Returning to the facts of the case, Males LJ held at [89] Newcastle Express that as the effect of the “subject” in Newcastle Express was a “pre-condition whose effect was to negative any intention to conclude a binding contract until such time as the subject was lifted”, and as the subject was never lifted, there was no binding arbitration agreement.
This is because the “negativing of an intention to conclude a binding contract applied as much to the arbitration clause as to any of the other clauses set out in the recap”; these conclusions would not be affected by the doctrine of separability as the doctrine “has no application when, as in the present case, the issue is whether agreement to a legally binding arbitration agreement has been reached in the first place.”
Males LJ also rejected the arbitrator’s view that the “subject” needed to be read together with clause 20 of the proforma charterparty, stating that if this was the correct reading, then it would mean that “the "subject" was properly to be regarded as a performance condition, rather than a pre-condition which had the effect of negativing contractual intent”, which would be untenable as “clause 20 of the proforma… is concerned with the nomination of a vessel under a charterparty for a vessel to be nominated [and] has no application to a charterparty for a named vessel” ([81] – [83] Newcastle Express).
Conclusion.
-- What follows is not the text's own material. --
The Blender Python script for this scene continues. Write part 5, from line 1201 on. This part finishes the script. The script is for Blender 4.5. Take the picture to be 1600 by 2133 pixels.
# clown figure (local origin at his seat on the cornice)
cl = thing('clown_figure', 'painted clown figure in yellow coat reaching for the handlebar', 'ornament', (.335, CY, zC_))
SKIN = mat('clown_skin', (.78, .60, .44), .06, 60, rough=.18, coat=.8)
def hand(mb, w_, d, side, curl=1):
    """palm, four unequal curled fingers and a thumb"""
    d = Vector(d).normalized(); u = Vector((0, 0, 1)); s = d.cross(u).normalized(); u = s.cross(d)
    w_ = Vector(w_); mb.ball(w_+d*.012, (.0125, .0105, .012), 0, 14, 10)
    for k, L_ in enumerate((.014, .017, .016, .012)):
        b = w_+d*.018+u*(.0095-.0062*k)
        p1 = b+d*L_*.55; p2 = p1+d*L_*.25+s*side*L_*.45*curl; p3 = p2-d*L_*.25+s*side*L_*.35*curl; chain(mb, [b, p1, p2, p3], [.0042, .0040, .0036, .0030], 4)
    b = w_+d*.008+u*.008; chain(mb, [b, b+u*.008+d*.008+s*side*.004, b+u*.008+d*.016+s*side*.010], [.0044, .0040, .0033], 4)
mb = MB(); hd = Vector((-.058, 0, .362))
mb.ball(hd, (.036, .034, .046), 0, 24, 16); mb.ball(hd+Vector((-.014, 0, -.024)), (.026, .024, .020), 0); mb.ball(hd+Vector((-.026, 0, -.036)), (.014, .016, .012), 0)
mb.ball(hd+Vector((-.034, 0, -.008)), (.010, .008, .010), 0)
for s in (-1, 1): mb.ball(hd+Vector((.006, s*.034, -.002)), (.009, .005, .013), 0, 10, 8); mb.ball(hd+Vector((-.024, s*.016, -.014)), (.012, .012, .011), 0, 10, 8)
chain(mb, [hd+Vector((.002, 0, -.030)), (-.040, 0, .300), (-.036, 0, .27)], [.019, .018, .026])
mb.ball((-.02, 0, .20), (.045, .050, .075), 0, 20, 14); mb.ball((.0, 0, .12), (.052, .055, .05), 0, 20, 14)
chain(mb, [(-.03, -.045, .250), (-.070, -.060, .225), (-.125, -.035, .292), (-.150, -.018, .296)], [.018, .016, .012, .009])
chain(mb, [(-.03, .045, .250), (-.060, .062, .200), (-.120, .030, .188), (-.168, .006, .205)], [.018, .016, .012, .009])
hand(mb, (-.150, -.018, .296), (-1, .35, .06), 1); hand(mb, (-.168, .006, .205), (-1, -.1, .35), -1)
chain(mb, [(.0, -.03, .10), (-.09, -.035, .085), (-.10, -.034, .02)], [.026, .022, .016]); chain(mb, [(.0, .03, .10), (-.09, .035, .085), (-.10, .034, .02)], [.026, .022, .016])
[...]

It may be said that the issue raised in Newcastle Express is not new. For instance, at [48] of Jiangsu Overseas Group Co Ltd v Concord Energy Pte Ltd and another matter [2016] 4 SLR 1336, Steven Chong J stated “… If the arbitration agreement is contained in the contract itself, and the validity of the arbitration agreement is challenged on the basis that no binding contract had been concluded, the validity of the arbitration agreement and the existence of a binding contract “stand or fall together” …”. This passage has from Jiangsu has also been recently referred to at [83] CUG & 3 Ors v CUH [2022] SGHC(I) 16).
However, while Newcastle Express does not make new law, it is nonetheless is an important reminder on how the doctrine of separability operates. The doctrine operates to give effect to parties’ intention to arbitrate. But this doctrine has its limits. It cannot be stretched so far as to “bind” the parties into entering into an arbitration agreement independent of the underlying contract.